ある受賞者夫人が、記者会見で次のように挨拶した。

「夫は、私がいなければ身の回りのことも全然できないような人で、まわりの方々の支えがあって、ここまでくることができました。」

公の場であり、どこまで本音かはもちろんわからない。
しかし後になってこの言葉を振り返ると、額面通りに受け取るのならば、現代で言うASP気質とも考えられる。

この先生が現代の若者ならば、おそらくは結婚できなかっただろう。従って、受賞対象となる研究の道に進めなかったことになる。

そこで、私の思考は止まってしまう。
遠大な研究対象の頂上を目指す大義さえあれば、パワハラやいじめなどは当然に許容されるのか。体育会系気質の持ち主にしか、自然はその心を開いてくれないのか。

そうだとすれば、あまりにも悲しすぎる。

大学の学費大幅値上げ方針が問題になっている。学問や研究は、一部富裕層の特権に変わることを意味している。

やっていることや、示す態度はヤミ金融や特殊詐欺とほとんど変わらない、「奨学金」という名前の学生ローンに苦しむ人も増える一方である。

研究も、コストパフォーマンスが最も重視される。もとからあった狭い世界内でのスピード競争や派閥抗争に、一層拍車がかかる。研究対象について謙虚な姿勢を保っていると、ぼんやりしているとばかりにあおられる。

研究不正が生まれるのは必然である。メディアが取り上げると、世間はワッと食いつく。10年ほど前におもしろおかしく報道されたある研究不正事件は、騒動を引き起こした人が若い女性でなければ、世間の反応はかなり違っていただろう。

…と考えていけば、昔気質、パワハラ気質の偉い先生方がその寿命を終える頃になれば、日本人のノーベル賞受賞は当然減少していき、やがては滅多に出なくなると予想できる。
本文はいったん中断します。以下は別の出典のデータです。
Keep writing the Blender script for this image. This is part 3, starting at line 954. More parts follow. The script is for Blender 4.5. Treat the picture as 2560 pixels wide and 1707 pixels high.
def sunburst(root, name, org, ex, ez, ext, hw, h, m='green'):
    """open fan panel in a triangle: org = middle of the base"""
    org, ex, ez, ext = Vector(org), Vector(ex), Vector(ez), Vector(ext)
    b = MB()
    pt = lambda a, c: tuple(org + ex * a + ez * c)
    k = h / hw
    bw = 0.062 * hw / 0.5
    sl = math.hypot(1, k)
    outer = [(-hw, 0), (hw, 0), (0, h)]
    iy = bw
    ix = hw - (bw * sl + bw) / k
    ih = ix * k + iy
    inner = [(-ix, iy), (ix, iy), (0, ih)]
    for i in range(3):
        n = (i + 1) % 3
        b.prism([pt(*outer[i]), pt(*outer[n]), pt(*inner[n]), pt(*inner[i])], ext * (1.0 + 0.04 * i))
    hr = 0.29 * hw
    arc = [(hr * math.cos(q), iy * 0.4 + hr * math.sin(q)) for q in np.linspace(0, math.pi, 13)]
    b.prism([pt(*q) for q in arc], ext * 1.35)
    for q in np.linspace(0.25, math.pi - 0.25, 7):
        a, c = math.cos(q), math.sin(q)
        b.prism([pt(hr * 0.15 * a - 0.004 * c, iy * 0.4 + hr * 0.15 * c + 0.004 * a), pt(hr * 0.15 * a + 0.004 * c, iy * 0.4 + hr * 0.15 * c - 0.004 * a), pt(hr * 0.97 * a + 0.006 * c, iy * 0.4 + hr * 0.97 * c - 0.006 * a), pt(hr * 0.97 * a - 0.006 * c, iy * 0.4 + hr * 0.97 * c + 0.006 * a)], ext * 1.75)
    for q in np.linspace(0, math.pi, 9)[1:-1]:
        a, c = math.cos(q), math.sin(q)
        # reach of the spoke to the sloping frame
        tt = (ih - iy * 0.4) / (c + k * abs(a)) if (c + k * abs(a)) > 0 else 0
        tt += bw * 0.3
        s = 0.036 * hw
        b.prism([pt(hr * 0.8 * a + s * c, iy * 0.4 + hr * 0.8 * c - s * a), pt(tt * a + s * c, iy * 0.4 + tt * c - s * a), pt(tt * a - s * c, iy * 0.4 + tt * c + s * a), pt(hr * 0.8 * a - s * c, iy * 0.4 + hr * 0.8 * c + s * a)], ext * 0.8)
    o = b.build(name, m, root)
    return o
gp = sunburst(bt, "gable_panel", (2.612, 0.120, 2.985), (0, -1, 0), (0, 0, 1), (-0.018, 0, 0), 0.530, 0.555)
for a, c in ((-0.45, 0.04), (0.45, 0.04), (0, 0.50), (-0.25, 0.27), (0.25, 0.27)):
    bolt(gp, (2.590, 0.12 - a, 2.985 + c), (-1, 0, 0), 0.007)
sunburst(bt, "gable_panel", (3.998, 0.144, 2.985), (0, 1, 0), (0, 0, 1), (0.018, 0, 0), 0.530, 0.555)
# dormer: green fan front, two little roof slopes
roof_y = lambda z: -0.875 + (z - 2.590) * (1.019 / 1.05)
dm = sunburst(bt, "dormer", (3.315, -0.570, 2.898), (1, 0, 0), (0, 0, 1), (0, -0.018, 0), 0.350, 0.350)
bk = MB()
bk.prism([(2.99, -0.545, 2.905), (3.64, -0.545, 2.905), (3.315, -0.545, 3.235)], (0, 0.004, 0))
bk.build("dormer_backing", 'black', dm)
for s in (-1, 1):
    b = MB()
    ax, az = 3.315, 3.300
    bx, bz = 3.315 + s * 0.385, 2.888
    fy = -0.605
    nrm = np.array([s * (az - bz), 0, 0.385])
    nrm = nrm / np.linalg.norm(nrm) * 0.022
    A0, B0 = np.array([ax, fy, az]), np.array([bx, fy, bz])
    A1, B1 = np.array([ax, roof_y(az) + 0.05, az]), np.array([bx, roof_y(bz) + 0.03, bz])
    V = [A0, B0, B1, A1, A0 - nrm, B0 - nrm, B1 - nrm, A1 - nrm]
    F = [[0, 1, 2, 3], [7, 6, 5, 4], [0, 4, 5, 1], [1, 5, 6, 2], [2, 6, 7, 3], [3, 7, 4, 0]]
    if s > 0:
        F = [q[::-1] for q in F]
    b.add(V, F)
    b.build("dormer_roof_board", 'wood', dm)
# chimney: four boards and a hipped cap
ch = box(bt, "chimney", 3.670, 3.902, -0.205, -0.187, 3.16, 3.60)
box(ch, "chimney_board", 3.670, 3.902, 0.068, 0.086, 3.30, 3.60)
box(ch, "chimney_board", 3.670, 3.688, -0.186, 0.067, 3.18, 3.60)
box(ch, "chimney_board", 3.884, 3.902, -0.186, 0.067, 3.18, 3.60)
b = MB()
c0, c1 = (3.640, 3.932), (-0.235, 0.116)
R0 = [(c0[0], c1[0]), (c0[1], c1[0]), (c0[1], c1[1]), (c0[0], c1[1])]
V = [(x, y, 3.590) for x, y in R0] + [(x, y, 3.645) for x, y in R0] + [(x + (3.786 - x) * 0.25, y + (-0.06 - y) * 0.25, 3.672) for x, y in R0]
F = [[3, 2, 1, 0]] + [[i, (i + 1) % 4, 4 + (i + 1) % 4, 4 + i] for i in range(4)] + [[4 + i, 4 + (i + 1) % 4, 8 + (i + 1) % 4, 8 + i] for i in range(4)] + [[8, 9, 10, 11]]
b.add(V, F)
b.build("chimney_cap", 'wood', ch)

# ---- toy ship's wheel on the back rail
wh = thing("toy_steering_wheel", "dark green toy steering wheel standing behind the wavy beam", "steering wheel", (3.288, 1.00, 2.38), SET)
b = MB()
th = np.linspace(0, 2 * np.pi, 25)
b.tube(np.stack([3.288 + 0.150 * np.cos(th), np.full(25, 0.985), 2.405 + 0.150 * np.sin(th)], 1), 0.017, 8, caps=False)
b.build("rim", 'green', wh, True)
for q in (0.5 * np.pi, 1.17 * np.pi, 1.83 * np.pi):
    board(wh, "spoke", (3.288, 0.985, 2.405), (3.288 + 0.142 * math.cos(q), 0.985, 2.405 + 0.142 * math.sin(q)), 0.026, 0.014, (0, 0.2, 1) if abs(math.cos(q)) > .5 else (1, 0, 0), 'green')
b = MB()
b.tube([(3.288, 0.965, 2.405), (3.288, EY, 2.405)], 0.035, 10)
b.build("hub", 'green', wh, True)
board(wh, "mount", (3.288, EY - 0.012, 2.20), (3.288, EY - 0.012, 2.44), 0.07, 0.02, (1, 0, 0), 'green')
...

しぶとい残暑につきあわされつつ、どこか居心地が悪くなるニュースを聞かされるのも、あと少しの辛抱。いずれ、自ずと報道されなくなるだろう。よかった。

…いいのだろうか、それで。

<追記>
この記事の下書きを準備した数日後に、日本原水爆被害者団体協議会(被団協)の受賞が決定した。今年(2024年)は、例年とひと味違うノーベル賞報道がなされた。少しずつ、潮目が変わっていけばと思う。